- Raw data:
────────────────────────────────────────
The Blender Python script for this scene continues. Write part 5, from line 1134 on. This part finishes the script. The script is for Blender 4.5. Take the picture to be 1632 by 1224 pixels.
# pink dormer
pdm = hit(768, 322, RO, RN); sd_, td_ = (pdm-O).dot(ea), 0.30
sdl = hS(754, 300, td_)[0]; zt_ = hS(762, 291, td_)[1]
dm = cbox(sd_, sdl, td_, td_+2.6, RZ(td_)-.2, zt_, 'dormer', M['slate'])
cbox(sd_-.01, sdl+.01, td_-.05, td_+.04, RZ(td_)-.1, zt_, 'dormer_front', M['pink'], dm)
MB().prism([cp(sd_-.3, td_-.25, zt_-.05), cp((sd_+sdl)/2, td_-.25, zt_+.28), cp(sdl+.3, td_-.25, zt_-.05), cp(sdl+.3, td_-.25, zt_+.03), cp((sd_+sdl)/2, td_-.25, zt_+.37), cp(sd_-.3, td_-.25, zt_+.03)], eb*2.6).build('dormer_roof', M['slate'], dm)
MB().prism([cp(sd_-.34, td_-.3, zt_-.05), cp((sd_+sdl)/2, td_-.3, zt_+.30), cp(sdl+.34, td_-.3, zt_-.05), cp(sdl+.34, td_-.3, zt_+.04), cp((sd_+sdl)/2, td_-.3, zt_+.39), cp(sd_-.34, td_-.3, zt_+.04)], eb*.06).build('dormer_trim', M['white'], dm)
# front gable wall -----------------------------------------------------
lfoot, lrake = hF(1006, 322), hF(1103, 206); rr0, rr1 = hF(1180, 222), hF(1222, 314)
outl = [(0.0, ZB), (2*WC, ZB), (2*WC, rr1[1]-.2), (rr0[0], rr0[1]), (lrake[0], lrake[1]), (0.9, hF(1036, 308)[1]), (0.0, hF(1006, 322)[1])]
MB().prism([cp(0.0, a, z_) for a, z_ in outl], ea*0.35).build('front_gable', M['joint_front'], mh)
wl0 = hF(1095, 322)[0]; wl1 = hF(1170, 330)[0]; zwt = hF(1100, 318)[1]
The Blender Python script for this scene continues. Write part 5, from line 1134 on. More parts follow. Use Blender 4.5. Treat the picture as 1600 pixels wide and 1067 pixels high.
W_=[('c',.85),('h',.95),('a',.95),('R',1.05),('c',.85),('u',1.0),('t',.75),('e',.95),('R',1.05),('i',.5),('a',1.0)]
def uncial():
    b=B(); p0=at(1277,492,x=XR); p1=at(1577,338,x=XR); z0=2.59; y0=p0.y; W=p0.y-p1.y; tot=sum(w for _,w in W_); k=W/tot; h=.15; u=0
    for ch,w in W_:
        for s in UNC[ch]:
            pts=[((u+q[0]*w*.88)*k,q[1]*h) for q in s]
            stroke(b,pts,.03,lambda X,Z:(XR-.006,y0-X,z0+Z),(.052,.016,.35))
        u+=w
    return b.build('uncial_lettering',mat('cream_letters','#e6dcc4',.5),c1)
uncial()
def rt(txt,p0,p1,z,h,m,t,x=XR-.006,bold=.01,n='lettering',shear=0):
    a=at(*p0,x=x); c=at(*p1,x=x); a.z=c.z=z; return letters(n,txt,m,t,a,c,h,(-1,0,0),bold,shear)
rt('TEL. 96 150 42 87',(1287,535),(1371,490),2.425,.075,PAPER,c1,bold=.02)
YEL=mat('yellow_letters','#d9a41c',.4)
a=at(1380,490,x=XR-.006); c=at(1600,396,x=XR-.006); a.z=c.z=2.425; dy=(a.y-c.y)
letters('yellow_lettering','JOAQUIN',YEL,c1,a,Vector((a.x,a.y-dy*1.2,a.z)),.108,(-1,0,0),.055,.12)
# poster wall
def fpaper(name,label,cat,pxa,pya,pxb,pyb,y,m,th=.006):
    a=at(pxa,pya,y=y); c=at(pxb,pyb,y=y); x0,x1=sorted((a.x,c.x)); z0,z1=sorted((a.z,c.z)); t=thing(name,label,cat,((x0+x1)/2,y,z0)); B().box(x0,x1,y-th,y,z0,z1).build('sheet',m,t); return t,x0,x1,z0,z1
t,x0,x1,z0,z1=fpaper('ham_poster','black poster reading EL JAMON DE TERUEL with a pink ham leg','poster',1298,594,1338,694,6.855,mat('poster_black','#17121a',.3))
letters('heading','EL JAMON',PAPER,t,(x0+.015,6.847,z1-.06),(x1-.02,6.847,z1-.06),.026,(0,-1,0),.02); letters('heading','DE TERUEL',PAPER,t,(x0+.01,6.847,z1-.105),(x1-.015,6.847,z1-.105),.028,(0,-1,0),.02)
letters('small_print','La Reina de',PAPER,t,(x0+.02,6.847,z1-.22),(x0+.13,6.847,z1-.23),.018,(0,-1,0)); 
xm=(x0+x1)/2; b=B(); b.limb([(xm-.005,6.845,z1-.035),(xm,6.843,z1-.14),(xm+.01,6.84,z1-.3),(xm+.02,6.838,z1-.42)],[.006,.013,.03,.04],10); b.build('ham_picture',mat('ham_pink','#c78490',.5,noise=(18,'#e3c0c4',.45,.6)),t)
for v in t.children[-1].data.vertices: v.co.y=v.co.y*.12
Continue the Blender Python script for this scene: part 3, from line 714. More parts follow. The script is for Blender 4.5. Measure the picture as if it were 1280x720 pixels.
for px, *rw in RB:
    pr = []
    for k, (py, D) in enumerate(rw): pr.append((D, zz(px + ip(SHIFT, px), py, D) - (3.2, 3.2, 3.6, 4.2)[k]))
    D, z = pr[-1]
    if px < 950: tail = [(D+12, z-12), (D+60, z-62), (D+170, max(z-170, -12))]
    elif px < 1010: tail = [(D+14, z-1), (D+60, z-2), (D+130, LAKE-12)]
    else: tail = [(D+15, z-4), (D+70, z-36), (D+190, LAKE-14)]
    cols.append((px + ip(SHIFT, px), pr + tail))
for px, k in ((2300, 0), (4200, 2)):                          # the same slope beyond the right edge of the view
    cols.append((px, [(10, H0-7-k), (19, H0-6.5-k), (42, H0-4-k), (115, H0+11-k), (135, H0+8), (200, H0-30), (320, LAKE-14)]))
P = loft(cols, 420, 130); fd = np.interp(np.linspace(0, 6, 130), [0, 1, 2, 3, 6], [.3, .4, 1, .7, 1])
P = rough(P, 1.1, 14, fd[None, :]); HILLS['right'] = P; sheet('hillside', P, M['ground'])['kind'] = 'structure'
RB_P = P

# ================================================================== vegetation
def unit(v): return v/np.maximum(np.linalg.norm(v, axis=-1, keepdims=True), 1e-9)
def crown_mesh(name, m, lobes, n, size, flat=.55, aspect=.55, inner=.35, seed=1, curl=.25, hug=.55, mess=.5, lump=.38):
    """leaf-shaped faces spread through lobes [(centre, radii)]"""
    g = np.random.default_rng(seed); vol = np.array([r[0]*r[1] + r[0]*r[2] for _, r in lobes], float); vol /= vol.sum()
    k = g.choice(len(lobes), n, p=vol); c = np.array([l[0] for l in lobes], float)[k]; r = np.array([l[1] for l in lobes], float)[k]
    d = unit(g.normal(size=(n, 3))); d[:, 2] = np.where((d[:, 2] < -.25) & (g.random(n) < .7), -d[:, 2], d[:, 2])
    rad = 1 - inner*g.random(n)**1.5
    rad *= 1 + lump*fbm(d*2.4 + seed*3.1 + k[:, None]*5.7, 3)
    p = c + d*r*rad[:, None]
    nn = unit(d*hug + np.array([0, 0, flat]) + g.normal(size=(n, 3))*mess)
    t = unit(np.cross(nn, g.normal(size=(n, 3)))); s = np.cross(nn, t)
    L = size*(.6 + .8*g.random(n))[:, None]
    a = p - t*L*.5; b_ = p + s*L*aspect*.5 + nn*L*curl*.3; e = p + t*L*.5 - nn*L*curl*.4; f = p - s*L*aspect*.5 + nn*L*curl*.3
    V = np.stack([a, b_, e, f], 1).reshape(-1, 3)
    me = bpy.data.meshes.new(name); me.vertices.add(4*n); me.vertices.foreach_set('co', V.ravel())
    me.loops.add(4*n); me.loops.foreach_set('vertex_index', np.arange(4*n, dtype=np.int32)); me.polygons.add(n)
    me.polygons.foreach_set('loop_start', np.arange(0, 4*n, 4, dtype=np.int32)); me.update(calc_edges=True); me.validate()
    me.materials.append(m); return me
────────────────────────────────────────
- Problem requirements: Exact reproduction is required: output the lines from the start of the entries above through the line with "wl0 = hF(1095, 322)[0];".

- The reply:
The Blender Python script for this scene continues. Write part 5, from line 1134 on. This part finishes the script. The script is for Blender 4.5. Take the picture to be 1632 by 1224 pixels.
# pink dormer
pdm = hit(768, 322, RO, RN); sd_, td_ = (pdm-O).dot(ea), 0.30
sdl = hS(754, 300, td_)[0]; zt_ = hS(762, 291, td_)[1]
dm = cbox(sd_, sdl, td_, td_+2.6, RZ(td_)-.2, zt_, 'dormer', M['slate'])
cbox(sd_-.01, sdl+.01, td_-.05, td_+.04, RZ(td_)-.1, zt_, 'dormer_front', M['pink'], dm)
MB().prism([cp(sd_-.3, td_-.25, zt_-.05), cp((sd_+sdl)/2, td_-.25, zt_+.28), cp(sdl+.3, td_-.25, zt_-.05), cp(sdl+.3, td_-.25, zt_+.03), cp((sd_+sdl)/2, td_-.25, zt_+.37), cp(sd_-.3, td_-.25, zt_+.03)], eb*2.6).build('dormer_roof', M['slate'], dm)
MB().prism([cp(sd_-.34, td_-.3, zt_-.05), cp((sd_+sdl)/2, td_-.3, zt_+.30), cp(sdl+.34, td_-.3, zt_-.05), cp(sdl+.34, td_-.3, zt_+.04), cp((sd_+sdl)/2, td_-.3, zt_+.39), cp(sd_-.34, td_-.3, zt_+.04)], eb*.06).build('dormer_trim', M['white'], dm)
# front gable wall -----------------------------------------------------
lfoot, lrake = hF(1006, 322), hF(1103, 206); rr0, rr1 = hF(1180, 222), hF(1222, 314)
outl = [(0.0, ZB), (2*WC, ZB), (2*WC, rr1[1]-.2), (rr0[0], rr0[1]), (lrake[0], lrake[1]), (0.9, hF(1036, 308)[1]), (0.0, hF(1006, 322)[1])]
MB().prism([cp(0.0, a, z_) for a, z_ in outl], ea*0.35).build('front_gable', M['joint_front'], mh)
wl0 = hF(1095, 322)[0]; wl1 = hF(1170, 330)[0]; zwt = hF(1100, 318)[1]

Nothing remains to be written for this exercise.